Munson also saw that in addition to the horse being the only speed in the race, the distance was only 6 furlongs.  This meant that the horse ought to have such a huge lead on the rest of the field that he could walk the last half furlong and still win easily.  Munson was not the only person to figure this out.  When the starting gate opened the horse went off at 23-to-1 instead of his typical odds of 70-to-1. 

The race unfolded exactly as Munson had envisioned.  The horse opened up 10 lengths on the field going down the back stretch and this increased to almost 20 as he came out of the clubhouse turn and entered the top of the stretch.  It was then that Munson noticed the dozen or so seagulls that were picking through the horse shit on the track about 100 yards from the finish line.  Munson's horse came down the stretch like a locomotive and was 20 yards from the birds when they exploded in a frantic upward blast of flapping and screeching.  Munson's horse freaked, threw the jockey, made a radical left turn and jumped the rail.

Saturday morning we ate breakfast at table number 5 in the Howard Johnson's coffee shop.  It was obvious that it was table number 5 as each table in the restaurant had a huge number printed on a placard at each table.  It was impossible not to take notice of the number 5 at our table and it was given serious consideration as we discussed wagering strategies.  The drive to the track was brutal.  We were 40 miles away and with Sea World, the Zoo, the beaches and Del Mar's weekend crowd, it took us nearly 2 hours to get to the track. 

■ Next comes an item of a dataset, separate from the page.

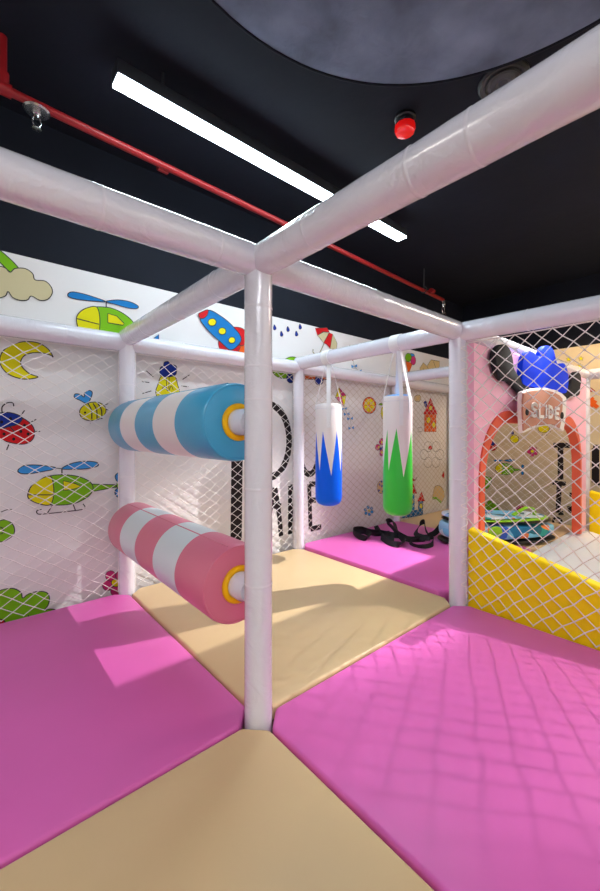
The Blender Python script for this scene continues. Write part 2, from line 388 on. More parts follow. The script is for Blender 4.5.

During the lengthy drive the impression made on us by table number 5 began to fade.  Munson thought it unwise to latch on to the first thing staring us in the face and wanted to see if there was something else that deserved our attention.  He began feverishly taking notes as Walter called out a stream of every digit he could spot on license plates, highway signs, mileage markers and billboards.  Munson was still making notes as we pulled into the parking lot with 25,000 other people. 

I remember little from that day other than we lost every race; and that 7 of the day's 9 races were won by the number 5 horse – an extremely rare thing to behold.  God knows why, but none of us bet the 5 horse in the first race.  When it won at a double digit payoff we figured we had missed our one big chance and began looking for a different number in the next race.  I have permanently repressed the emotions I experienced when the 5 horse won the second race. 

For the third race we ignored the 5 again, knowing the chances for 3 out of 3 were highly unlikely.  As the day wore on, the more races the 5 horse won, the more we resisted betting it.  At first it was based on probability but it eventually became a matter of principle.  It wasn't until the 6th race ended that a horse with a number other than 5 was led into the winner's circle.  We hadn't bet on the winner but we cheered like maniacs during the stretch run when we realized the 5 horse was going to lose.

Over dinner that evening we resolved to carry on with our quest.  Surely the path to the easy life did exist for those who had the courage and determination to pursue it.  After all, it had willingly revealed itself to us but we had failed to place our trust in it.  We went back to Del Mar the next day and when we were done we didn't have a dime left between us.  On the way home we had to stop in Orange County to borrow gas money from Munson's brother.